“La mano che fa dondolare la culla è la mano che regge il mondo”. (William Ross Wallace)
La nostra bellissima Costituzione è sempre stata più moderna e all’avanguardia di quanto lo siano tutti i governi venuti dopo, basti citare l’articolo 37:
“La donna lavoratrice ha gli stessi diritti e, a parità di lavoro, le stesse retribuzioni che spettano al lavoratore. Le condizioni di lavoro devono consentire l'adempimento della sua essenziale funzione familiare e assicurare alla madre e al bambino una speciale adeguata protezione”.
Vogliamo oggi soffermarci un attimo sul concetto di adeguata protezione alla madre e al bambino, nello specifico per quanto riguarda il mondo del lavoro.
Tutti conosciamo il diritto/obbligo di usufruire della maternità obbligatoria, così come tutti conosciamo il diritto alla maternità facoltativa (congedo parentale) o all’allattamento; meno conosciuta invece è la facoltà concessa dalla norma in merito al Part time.
Infatti, la lavoratrice può chiedere in sostituzione del congedo parentale, la trasformazione a tempo parziale del rapporto, purché con una riduzione d’orario non superiore al 50%; l’azienda è obbligata a procedere con la trasformazione entro e non oltre 15 giorni dalla richiesta.
Per quanto tempo? La trasformazione a part time dura tanto quanto il congedo facoltativo o per l’eventuale periodo residuo se parzialmente già usufruito; facoltà da esercitarsi comunque entro i 12 anni di vita del bambino.

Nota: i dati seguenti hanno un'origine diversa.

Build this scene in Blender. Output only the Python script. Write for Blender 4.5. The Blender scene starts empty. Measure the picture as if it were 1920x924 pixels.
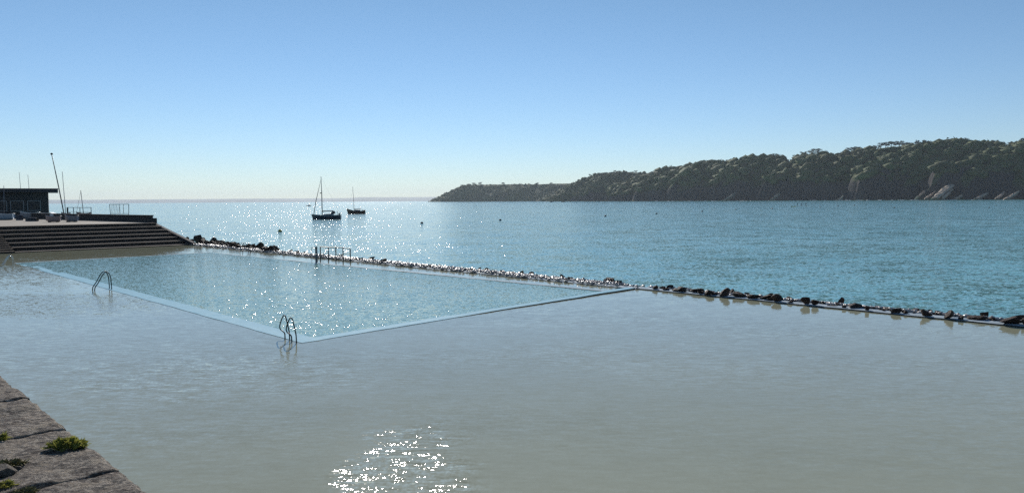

Tutto qui? Si, normativamente tutto qui, poi i singoli Contratti collettivi possono disciplinare ulteriori tutele, prevedendo un prolungamento del periodo ad orario ridotto per la lavoratrice.
Prendiamo in considerazione, ad esempio, il CCNL terziario commercio, viene prevista la possibilità di richiedere l’orario parziale a seguito della maternità e il datore di lavoro non può rifiutarsi, per tutto il periodo successivo al parto e fino al compimento dei tre anni del bambino.
Ma anche senza la necessità di scomodare i CCNL, le singole aziende possono prevedere politiche di flessibilità aumentata per le lavoratrici in maternità.
Quello che per il datore di lavoro è un mero costo dato dall’assenza della lavoratrice, deve essere “RI-pensato” come una opportunità; agevolazioni specifiche che da una parte permettano l’adempimento di quanto previsto dalla costituzione, ma dall’altro siano delle best practices a tutela della genitorialità.
Cosa ci guadagna l’azienda? Avere lavoratrici che possono svolgere a pieno il loro ruolo di madre, in un periodo fondamentale come i primi anni di vita del bambino, significa lavoratrici felici, significa creare maggiore attaccamento all’azienda che le tutela.
Welfare non significa solamente concessioni in cambio di sgravi fiscali, ma creare politiche di inclusione sociale, di maggiore tutela delle reali esigenze dei singoli, creando un circolo positivo che alla fine porta reali benefici all’azienda stessa.
L’argomento è stato qui trattato volutamente in modo sintetico e semplificato ad uso esclusivo dei clienti dello studio, di conseguenza, non costituisce un parere giuridico né può in alcun modo considerarsi come sostitutivo di una consulenza specifica.